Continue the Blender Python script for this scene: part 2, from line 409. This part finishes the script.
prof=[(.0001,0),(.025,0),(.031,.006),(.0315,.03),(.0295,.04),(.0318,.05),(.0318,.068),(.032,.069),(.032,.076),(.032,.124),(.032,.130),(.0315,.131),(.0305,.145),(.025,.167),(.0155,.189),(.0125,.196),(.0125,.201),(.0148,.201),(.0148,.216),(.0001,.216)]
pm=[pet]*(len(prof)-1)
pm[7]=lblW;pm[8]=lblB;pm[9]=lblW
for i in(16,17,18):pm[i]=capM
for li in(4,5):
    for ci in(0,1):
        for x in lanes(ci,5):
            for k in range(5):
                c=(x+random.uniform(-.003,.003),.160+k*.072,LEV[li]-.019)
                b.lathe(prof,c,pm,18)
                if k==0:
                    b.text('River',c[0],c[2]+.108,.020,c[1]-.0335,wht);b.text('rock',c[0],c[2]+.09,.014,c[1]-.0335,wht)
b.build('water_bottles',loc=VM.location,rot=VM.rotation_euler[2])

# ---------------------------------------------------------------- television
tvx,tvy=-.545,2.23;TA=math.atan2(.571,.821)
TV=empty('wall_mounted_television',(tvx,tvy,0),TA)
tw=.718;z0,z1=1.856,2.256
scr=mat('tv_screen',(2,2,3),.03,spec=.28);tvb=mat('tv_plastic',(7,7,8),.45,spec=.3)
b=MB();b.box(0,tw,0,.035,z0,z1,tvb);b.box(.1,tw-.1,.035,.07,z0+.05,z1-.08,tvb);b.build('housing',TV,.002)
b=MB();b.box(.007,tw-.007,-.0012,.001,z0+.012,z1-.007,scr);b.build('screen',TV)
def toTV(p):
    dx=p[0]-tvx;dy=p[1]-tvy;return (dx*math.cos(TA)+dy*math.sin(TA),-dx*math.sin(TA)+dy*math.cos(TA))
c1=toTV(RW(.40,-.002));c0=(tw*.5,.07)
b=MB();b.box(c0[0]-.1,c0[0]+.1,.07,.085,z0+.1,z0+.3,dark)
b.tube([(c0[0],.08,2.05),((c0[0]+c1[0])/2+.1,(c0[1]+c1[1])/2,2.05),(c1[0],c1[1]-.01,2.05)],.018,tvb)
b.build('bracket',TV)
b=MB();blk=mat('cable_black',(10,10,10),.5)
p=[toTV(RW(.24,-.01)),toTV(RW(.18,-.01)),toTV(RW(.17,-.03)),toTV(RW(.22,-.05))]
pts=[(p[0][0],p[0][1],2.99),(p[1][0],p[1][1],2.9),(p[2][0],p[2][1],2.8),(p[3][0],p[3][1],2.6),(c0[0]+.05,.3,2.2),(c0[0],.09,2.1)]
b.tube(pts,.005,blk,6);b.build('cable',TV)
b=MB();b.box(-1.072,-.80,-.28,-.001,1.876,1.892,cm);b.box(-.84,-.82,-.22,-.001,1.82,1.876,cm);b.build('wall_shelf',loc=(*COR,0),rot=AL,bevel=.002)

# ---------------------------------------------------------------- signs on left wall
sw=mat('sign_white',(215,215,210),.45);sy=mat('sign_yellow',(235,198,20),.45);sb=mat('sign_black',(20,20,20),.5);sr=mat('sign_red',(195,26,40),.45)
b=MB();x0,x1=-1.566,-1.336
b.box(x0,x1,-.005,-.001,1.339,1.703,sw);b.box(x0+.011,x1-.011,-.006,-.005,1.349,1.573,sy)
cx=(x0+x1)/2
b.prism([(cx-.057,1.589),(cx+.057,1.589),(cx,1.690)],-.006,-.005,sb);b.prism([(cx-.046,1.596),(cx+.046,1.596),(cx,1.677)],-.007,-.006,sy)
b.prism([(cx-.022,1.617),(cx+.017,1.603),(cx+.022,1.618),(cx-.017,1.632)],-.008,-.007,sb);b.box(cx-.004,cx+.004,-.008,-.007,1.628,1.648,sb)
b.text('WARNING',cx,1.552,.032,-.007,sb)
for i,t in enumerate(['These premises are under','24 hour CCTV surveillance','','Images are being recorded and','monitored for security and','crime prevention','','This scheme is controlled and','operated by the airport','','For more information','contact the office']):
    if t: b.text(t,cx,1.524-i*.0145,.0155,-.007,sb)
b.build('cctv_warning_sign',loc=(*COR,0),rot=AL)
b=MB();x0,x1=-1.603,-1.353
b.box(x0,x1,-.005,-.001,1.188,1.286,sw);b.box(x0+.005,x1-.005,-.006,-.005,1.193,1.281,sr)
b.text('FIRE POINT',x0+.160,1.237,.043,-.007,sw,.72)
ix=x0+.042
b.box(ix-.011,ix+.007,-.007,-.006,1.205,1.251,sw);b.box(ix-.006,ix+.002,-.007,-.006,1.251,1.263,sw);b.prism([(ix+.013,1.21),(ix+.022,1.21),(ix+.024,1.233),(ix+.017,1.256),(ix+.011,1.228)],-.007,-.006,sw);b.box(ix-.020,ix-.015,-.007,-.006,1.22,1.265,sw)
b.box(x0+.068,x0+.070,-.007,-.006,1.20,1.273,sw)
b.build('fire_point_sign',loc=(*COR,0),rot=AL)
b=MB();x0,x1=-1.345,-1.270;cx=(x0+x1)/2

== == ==

◆ SHORT TASK: Across the material above, how many lines include the string "This"? Only the number is wanted.

◆ FINAL RESULT: 2